Incominciamo a parlare della “nazionale” di San Patrignano dalla prospettiva di uno dei suoi elementi. Marco, 22 anni, a fine percorso qui in Comunità. La sua è una storia che affonda le radici in un disagio familiare profondo, sfociato nella tossicodipendenza. Per lui il gioco di squadra è stato lo strumento essenziale nella presa di coscienza di ciò che lo aspetta in futuro quando dovrà assumersi importanti e delicate responsabilità.

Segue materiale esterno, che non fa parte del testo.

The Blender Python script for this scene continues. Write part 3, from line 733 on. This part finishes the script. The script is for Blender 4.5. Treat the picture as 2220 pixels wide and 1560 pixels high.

«Mi ricordo molto bene la mia prima partita a calcio qui in comunità. Era un venerdì di aprile, precisamente il 9 del 2010. Ero entrato il giorno prima, più per fare un piacere ai miei che per mia volontà. Inutile dire che non avevo voglia di fare nulla però, coinvolto subito dai ragazzi, mi sono fatto convincere e sono sceso in campo anch’io per la partitella settimanale. Il calcio per me, prima di scoprire il mondo dello sballo, era al centro di tutto. Cominciai a giocarci a 6 anni, età in cui i miei mi iscrissero a una scuola calcio. Fin da subito si vide che me la cavavo niente male, così mi facevano giocare con quelli più grandi. Da lì in poi fu tutta un’escalation fino ai 14 anni, anno in cui fui convocato dalla rappresentativa della mia regione per andare a disputare un torneo nazionale.»

La "nazionale" di San Patrignano

Rinasce l’entusiasmo

«Poi si sa, le cose nella vita non vanno sempre nella direzione che desideriamo, e così il calcio piano piano perse di interesse a favore di altre “cose”, e mi ritrovai così a mollare la mia passione più grande. Quel venerdì 9 aprile 2010, saranno stati più o meno 3 anni che non toccavo un pallone. In mezzo al campo ero spaesato, apatico… nullo, direbbe un allenatore. Insomma, l’esatta fotografia di quello che ero. Partita dopo partita, però, rinasce in me quell’entusiasmo perduto. Scopro che il calcio mi piace ancora molto, anzi, forse anche più di prima. Settimana dopo settimana il momento che più aspetto è quello dove posso scendere in campo con i miei amici. Arriva così il giorno in cui il mio responsabile mi propone di entrare a far parte della rappresentativa della comunità, la cosiddetta “nazionale”, che disputa il torneo di seconda categoria in un girone del riminese.»

 

Prima uomini che calciatori

«I primi due mesi sono molto duri. Gli allenamenti impegnativi e, anche se siamo tutti amici, si lotta comunque per avere un posto da titolare. Il nostro mister, Marcello, è molto esigente, ma prima che passaggi giusti e movimenti ben fatti, in campo pretende rispetto, educazione e correttezza. Imparo così che sul terreno di gioco bisogna essere prima uomini che calciatori, e che per farlo devo mettere a dura prova la mia istintività. Il calcio diventa così da semplice hobby un grande strumento di crescita, con il quale posso mettermi alla prova per superare le mie difficoltà. La paura di sbagliare, di non essere all’altezza della fiducia che Marcello ripone in me facendomi giocare, il sentirmi sempre meno degli altri, sono le mie insicurezze che prendono forma. I miei compagni di squadra e soprattutto Marcello non mi fanno mai mancare il loro sostegno, che in alcuni momenti di difficoltà è stato di fondamentale importanza. In tre anni ci siamo tolti delle bellissime soddisfazioni, sia calcistiche sia, soprattutto, umane. Per tre anni consecutivamente abbiamo vinto la Coppa Disciplina, trofeo che viene assegnato alla squadra più corretta dell’intera categoria e che, a pensarci bene, per dei ragazzi che delle regole se ne facevano solo beffe, è stata la vittoria più grande.»